Ask a lot of questions & listen to her answers. Help her identify what emotions she's really feeling & having a hard time verbalizing. Assure her that it's PERFECTLY OK to feel any & all of her emotions... even & especially the "bad" ones (anger, abandonment)

For us, I go with 100% truth in an age-appropriate way. When I tried to cover or hide certain facts it only made her more wary of me because *I* was coming off like a liar.

I would ask a ton of questions & let her answers lead how I ask/phrase my follow up questions:

How does it make you feel when dad's gone?
Is our house more or less peaceful when he is here?
(If she replies negatively - less peaceful) So, why do you think you WANT him home if you think it's less peaceful?
Are you feeling angry? Sad? Alone? Scared?
Do *I* change in how I behave when dad is here/gone? (this one showed me LOTS about my own Codie issues.....)
What are the good things for US while dad is gone getting help (DD always piped up with great stuff, we eat meals on time, I know you'll always be there to pick me up, there's no arguing, etc.)

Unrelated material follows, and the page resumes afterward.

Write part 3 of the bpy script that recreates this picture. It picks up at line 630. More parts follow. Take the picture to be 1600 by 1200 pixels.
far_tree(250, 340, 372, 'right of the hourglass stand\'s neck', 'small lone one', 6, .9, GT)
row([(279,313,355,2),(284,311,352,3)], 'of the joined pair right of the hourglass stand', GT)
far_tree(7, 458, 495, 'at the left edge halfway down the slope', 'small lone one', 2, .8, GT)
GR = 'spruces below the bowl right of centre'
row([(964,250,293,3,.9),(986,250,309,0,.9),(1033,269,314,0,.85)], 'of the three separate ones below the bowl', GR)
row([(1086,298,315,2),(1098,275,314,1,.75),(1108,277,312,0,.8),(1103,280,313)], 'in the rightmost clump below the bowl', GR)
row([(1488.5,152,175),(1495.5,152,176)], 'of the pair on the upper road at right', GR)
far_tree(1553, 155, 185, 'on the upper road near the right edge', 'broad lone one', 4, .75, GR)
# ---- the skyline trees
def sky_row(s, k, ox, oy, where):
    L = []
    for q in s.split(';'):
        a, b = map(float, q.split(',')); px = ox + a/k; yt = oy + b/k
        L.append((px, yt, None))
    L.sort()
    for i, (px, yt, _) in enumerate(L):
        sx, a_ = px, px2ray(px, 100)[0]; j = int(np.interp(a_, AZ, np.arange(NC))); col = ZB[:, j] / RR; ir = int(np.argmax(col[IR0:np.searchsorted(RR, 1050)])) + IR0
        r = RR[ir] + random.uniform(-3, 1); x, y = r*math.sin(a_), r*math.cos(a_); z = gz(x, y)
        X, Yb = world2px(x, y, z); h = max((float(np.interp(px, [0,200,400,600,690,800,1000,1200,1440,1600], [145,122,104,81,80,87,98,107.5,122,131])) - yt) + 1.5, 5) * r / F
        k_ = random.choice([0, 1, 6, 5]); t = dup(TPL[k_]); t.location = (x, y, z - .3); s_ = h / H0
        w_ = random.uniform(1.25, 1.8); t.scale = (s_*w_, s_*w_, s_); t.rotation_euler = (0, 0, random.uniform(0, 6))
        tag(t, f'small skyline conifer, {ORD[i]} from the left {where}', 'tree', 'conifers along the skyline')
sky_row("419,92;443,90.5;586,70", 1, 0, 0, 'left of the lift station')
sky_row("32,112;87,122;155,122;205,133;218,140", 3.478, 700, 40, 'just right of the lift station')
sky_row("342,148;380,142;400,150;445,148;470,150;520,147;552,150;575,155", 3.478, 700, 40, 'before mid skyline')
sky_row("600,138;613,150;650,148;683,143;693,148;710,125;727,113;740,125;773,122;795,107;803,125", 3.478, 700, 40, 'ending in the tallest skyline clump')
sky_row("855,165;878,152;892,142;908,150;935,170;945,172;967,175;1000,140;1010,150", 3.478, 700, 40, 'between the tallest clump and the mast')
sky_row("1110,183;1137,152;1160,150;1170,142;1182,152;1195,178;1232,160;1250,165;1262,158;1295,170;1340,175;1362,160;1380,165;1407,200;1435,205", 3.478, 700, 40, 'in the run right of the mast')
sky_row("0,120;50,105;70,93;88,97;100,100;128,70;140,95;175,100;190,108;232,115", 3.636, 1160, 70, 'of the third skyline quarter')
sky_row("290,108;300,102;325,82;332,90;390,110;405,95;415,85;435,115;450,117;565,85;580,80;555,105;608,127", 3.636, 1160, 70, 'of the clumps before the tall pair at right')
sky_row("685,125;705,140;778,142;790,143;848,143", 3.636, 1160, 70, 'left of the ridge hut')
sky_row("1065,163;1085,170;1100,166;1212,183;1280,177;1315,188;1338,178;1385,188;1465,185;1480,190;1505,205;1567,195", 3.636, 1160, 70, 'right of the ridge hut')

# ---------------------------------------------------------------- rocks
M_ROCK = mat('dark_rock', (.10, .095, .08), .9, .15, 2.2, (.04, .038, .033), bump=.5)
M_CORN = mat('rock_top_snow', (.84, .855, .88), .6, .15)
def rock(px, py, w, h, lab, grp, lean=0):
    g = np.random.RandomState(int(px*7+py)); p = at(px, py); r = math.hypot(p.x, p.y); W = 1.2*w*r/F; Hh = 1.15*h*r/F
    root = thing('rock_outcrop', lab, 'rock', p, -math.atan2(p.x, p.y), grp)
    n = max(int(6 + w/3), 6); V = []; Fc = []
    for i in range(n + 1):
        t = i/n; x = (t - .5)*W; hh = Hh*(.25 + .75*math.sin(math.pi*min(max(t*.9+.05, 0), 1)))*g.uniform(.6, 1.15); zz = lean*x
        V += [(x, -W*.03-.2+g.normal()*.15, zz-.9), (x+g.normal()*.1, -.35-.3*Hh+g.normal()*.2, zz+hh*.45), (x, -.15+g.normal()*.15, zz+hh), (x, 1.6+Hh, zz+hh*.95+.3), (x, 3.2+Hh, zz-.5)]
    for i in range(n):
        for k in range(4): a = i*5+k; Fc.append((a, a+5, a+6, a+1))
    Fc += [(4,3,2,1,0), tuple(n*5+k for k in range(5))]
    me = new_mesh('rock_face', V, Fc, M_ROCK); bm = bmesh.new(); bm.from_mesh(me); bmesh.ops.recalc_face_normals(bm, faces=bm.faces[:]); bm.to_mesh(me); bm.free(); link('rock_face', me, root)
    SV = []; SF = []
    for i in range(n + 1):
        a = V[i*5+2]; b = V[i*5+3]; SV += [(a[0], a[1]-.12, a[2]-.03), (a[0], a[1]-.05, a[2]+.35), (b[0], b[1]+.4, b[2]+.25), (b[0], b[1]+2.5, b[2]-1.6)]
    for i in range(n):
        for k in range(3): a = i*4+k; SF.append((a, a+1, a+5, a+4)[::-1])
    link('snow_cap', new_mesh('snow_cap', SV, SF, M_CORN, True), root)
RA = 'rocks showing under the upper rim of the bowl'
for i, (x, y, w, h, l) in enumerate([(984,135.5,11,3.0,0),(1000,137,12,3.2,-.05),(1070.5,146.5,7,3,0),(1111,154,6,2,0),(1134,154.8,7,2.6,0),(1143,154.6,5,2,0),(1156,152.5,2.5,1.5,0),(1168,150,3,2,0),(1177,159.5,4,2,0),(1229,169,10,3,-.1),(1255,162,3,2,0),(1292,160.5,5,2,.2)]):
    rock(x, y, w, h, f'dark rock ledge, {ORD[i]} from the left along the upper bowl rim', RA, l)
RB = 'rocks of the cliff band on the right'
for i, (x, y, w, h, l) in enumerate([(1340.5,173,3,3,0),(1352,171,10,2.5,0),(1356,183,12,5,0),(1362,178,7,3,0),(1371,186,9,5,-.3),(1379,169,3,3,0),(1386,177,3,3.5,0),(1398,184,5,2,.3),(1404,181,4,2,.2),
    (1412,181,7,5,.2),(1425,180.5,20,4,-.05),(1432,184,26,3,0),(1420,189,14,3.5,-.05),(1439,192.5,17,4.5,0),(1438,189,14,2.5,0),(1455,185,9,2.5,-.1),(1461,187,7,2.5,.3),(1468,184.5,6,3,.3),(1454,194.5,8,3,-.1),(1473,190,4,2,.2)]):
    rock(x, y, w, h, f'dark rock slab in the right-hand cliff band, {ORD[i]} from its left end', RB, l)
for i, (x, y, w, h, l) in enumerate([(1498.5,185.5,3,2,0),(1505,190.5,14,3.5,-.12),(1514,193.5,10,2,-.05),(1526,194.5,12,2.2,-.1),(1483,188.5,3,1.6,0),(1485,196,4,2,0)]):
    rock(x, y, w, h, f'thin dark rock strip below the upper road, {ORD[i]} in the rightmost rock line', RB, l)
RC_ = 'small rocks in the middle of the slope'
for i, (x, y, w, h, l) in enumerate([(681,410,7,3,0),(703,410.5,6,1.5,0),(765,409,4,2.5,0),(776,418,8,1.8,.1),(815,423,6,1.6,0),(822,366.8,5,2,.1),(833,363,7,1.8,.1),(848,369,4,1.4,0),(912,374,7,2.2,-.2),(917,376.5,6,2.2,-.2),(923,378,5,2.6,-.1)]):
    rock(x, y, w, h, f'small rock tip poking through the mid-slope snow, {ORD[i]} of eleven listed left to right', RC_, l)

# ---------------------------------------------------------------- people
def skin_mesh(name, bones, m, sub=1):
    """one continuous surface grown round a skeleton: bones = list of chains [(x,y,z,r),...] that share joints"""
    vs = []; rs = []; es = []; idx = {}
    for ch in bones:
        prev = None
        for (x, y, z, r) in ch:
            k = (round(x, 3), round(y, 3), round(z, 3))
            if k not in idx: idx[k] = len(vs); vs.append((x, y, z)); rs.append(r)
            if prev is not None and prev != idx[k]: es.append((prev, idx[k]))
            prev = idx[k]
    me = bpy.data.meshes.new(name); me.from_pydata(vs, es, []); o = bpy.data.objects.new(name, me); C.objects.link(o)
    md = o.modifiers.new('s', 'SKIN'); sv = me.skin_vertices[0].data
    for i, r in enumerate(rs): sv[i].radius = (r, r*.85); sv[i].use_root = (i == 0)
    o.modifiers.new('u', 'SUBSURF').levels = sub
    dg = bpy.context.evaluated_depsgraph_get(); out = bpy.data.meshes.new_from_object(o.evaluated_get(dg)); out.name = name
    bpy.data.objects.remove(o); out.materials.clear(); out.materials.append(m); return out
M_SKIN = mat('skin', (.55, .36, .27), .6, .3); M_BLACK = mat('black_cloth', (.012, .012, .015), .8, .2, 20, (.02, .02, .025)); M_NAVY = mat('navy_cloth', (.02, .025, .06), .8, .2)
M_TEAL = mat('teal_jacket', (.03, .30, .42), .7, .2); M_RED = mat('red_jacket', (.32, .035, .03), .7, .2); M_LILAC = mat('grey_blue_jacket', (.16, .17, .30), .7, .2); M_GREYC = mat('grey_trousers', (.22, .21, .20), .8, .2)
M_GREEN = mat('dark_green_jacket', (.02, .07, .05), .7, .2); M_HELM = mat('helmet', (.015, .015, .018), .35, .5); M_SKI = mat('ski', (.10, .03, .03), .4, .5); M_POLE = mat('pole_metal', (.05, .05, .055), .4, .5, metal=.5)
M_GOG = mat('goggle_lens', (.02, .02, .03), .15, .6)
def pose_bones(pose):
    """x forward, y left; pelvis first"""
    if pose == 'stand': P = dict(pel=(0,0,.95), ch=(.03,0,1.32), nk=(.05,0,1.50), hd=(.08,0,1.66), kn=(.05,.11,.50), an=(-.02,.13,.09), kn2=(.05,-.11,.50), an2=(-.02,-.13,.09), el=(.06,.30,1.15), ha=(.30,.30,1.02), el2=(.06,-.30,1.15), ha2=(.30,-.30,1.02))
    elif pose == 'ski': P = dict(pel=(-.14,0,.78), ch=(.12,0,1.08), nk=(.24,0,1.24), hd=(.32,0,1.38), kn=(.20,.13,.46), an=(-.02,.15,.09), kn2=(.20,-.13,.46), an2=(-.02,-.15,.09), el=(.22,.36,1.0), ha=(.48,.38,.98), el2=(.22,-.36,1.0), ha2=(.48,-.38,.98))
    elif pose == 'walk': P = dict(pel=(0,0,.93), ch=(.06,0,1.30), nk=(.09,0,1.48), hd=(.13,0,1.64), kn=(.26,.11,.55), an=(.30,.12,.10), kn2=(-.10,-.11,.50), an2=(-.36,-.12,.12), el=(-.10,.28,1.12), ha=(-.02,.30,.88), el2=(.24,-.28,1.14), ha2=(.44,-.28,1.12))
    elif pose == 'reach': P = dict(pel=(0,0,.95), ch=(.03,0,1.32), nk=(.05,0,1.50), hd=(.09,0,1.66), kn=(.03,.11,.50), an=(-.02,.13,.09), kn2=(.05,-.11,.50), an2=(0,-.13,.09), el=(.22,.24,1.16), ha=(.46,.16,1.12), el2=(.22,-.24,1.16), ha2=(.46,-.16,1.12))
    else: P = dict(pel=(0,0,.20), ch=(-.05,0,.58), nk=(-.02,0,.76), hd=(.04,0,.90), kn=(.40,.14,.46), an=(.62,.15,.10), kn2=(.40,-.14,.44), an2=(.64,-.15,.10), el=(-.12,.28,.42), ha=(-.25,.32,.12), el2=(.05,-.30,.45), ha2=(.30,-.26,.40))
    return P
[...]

I also have made sure that DD gets the point that this is a LIFELONG change for all of us. That no matter how "well" dad gets he will likely always need/attend meetings, he will always BE a recovering alcoholic/addict - he can't change those things any more than she can just stop being a redhead & wake up blonde tomorrow, so for her there is no expectation of recovery ending for any of us. We started these conversations when she was 5.